→ Task
Which lines contain the string "from"? Please list every one of them.

☆ ☆ ☆ ☆ ☆ ☆ ☆

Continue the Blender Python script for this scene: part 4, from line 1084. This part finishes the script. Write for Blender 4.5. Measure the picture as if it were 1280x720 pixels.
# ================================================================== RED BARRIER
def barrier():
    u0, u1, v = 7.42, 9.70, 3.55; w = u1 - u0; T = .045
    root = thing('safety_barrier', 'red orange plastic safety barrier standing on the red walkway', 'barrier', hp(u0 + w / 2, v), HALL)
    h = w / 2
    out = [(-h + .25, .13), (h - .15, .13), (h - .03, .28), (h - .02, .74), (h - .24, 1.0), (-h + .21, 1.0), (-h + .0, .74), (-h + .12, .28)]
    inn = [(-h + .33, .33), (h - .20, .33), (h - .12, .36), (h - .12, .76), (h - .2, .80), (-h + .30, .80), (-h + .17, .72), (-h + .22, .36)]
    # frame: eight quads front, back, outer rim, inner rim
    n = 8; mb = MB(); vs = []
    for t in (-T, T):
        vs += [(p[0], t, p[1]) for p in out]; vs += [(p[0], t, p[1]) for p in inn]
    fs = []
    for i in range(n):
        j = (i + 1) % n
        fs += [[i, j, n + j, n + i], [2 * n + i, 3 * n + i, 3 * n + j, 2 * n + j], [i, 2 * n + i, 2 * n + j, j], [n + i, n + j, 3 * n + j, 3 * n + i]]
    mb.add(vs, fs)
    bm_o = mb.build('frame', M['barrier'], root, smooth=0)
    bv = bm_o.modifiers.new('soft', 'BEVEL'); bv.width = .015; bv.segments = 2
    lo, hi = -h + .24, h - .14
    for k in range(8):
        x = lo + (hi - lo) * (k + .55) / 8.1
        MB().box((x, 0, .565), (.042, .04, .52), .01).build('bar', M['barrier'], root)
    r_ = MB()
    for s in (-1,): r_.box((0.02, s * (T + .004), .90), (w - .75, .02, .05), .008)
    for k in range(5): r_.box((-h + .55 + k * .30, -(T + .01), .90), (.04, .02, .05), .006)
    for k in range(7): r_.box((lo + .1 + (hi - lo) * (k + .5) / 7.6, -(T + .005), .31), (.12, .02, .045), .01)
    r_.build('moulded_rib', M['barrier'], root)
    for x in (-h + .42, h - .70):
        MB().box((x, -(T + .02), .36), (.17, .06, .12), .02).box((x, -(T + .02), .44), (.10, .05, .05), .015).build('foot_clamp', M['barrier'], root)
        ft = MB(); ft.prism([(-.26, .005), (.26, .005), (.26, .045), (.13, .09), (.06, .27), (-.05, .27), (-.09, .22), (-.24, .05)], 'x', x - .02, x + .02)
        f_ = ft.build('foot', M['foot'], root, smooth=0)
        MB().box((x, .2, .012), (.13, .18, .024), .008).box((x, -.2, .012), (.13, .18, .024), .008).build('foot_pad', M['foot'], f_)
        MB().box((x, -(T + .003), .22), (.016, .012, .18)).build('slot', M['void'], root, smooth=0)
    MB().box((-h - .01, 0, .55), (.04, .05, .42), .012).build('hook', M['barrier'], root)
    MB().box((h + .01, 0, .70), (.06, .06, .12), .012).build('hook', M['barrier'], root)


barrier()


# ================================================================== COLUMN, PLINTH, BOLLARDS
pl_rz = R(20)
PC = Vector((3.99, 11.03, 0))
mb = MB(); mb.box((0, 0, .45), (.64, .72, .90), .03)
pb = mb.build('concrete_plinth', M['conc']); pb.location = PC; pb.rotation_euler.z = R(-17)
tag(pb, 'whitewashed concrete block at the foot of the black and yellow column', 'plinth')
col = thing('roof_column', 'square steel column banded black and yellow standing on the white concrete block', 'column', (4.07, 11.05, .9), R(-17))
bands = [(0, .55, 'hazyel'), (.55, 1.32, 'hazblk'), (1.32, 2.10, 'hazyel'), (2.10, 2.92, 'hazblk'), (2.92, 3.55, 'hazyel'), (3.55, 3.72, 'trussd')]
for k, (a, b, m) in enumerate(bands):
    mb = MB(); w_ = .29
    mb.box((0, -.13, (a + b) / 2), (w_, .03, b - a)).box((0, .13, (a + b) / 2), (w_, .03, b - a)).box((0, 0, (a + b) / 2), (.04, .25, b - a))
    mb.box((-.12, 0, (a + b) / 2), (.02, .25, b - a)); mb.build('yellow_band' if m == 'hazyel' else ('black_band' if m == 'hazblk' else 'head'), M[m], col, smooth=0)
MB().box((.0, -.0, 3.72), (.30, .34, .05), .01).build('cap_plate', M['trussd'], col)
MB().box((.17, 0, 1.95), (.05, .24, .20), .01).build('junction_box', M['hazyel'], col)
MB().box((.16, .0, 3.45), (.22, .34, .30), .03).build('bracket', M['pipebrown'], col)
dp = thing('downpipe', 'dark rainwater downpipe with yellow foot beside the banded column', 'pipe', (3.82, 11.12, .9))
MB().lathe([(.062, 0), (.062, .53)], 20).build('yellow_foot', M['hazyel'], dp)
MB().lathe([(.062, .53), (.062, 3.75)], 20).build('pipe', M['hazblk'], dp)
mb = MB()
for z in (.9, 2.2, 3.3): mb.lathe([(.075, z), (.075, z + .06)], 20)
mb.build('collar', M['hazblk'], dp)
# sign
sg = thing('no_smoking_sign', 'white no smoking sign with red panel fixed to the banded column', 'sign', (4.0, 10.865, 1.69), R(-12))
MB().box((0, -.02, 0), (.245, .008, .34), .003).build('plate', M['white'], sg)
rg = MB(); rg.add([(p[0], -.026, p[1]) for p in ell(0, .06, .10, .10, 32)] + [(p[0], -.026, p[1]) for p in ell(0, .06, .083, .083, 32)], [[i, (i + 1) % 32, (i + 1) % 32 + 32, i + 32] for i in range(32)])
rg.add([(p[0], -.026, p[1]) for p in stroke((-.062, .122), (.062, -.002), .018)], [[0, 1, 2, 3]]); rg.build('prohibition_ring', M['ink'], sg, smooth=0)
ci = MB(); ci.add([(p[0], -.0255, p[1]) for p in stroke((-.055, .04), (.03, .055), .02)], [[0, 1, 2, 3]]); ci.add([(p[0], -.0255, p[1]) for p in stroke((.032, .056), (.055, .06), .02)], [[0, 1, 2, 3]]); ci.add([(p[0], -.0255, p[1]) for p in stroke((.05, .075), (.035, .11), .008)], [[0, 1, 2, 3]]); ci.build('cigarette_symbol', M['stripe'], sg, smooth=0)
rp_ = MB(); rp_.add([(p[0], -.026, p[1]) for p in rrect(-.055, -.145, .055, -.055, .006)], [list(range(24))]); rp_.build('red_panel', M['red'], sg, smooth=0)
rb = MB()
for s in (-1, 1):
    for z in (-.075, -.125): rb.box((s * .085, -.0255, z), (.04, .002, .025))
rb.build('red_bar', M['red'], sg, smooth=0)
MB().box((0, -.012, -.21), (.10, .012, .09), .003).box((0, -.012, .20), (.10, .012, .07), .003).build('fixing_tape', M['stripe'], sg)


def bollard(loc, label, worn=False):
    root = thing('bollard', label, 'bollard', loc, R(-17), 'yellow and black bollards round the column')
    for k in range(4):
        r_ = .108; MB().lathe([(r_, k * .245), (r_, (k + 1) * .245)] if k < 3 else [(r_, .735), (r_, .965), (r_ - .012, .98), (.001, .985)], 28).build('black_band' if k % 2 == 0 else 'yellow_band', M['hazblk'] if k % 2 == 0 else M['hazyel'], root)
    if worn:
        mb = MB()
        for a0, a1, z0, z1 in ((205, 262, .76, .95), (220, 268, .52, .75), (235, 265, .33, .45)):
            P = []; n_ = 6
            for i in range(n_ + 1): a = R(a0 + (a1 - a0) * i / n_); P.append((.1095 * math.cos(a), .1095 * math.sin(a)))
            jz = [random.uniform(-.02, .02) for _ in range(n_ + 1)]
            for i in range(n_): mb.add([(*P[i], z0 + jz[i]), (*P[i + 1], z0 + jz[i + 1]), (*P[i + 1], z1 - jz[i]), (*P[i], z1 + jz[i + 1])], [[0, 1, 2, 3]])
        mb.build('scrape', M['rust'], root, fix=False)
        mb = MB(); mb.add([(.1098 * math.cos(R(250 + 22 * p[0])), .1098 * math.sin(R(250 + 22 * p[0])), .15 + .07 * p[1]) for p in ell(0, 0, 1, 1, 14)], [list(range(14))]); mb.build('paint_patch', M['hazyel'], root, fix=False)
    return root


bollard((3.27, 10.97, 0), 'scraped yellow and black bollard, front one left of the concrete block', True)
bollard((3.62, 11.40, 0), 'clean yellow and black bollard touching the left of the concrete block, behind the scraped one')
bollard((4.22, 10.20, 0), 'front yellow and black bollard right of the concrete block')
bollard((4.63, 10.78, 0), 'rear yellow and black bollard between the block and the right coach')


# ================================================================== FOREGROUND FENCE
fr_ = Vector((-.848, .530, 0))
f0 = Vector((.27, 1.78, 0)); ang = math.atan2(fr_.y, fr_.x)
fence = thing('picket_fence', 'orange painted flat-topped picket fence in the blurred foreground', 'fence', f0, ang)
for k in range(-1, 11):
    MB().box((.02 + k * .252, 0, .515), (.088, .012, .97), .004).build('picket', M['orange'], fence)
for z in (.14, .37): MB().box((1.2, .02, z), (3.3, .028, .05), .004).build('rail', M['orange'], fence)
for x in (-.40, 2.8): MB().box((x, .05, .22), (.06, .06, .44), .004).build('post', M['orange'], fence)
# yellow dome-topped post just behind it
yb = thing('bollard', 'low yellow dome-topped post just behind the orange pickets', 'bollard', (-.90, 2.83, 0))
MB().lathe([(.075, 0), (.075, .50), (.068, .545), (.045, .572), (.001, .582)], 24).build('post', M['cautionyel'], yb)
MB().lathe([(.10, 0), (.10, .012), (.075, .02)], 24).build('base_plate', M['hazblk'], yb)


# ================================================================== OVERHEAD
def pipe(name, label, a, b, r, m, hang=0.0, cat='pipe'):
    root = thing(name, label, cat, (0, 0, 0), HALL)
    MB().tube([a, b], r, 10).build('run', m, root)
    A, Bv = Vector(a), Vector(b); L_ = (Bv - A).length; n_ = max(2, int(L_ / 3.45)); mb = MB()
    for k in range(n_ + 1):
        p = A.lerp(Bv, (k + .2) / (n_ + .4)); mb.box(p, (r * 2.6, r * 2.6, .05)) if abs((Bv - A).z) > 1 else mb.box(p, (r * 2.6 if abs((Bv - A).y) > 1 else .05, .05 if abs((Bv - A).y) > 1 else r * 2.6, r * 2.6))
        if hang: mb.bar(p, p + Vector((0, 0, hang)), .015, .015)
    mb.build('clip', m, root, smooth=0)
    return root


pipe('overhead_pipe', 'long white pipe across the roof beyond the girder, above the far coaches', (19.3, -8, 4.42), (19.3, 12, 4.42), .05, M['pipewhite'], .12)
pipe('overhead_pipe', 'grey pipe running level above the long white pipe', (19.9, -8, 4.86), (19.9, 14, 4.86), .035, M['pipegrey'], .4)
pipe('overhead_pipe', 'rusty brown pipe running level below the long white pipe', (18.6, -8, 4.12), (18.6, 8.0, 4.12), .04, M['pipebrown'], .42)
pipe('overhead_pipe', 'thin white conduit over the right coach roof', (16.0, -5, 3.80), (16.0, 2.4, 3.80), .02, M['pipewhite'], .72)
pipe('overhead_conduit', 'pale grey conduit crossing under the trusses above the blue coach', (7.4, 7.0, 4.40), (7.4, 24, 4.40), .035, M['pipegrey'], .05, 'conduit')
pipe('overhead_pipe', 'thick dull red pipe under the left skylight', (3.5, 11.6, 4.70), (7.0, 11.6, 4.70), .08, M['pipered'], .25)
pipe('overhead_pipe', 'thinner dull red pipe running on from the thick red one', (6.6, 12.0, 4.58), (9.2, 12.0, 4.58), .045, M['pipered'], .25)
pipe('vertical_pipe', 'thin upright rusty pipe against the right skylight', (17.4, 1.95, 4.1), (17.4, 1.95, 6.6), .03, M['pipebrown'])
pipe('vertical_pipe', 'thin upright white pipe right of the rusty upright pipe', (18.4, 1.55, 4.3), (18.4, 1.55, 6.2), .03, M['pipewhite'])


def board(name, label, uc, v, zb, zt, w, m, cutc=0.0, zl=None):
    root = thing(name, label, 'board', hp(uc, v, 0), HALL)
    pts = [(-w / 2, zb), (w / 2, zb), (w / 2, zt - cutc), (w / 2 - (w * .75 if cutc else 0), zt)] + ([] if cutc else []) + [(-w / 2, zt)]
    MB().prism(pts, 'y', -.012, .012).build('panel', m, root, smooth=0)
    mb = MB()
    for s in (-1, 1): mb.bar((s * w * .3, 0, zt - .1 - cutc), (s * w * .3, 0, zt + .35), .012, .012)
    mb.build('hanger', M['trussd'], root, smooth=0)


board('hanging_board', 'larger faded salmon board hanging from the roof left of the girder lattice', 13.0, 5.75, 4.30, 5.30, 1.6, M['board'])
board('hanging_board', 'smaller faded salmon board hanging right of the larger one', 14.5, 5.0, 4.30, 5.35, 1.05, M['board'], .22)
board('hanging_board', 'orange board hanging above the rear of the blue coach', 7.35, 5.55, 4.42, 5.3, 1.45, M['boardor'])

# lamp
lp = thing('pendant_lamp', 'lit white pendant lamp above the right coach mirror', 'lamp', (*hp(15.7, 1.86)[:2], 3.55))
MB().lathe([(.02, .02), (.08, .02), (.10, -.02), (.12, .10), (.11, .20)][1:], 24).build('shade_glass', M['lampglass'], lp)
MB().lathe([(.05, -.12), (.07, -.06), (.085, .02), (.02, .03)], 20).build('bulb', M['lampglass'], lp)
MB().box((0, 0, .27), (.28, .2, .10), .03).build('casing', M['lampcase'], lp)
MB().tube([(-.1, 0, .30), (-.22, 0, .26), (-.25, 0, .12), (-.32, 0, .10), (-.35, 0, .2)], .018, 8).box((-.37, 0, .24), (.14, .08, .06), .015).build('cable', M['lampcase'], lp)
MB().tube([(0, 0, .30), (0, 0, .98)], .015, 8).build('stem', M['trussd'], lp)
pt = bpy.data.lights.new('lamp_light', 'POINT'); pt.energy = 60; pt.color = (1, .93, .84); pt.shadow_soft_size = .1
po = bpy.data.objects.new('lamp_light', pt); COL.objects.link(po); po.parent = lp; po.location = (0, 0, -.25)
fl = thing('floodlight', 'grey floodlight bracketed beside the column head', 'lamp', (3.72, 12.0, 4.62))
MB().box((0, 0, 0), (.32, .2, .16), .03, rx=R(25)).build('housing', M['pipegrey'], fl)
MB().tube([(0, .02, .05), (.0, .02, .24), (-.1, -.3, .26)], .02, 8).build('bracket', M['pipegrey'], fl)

☆ ☆ ☆ ☆ ☆ ☆ ☆

→ Reply
Continue the Blender Python script for this scene: part 4, from line 1084. This part finishes the script. Write for Blender 4.5. Measure the picture as if it were 1280x720 pixels.
pipe('overhead_pipe', 'thinner dull red pipe running on from the thick red one', (6.6, 12.0, 4.58), (9.2, 12.0, 4.58), .045, M['pipered'], .25)
board('hanging_board', 'larger faded salmon board hanging from the roof left of the girder lattice', 13.0, 5.75, 4.30, 5.30, 1.6, M['board'])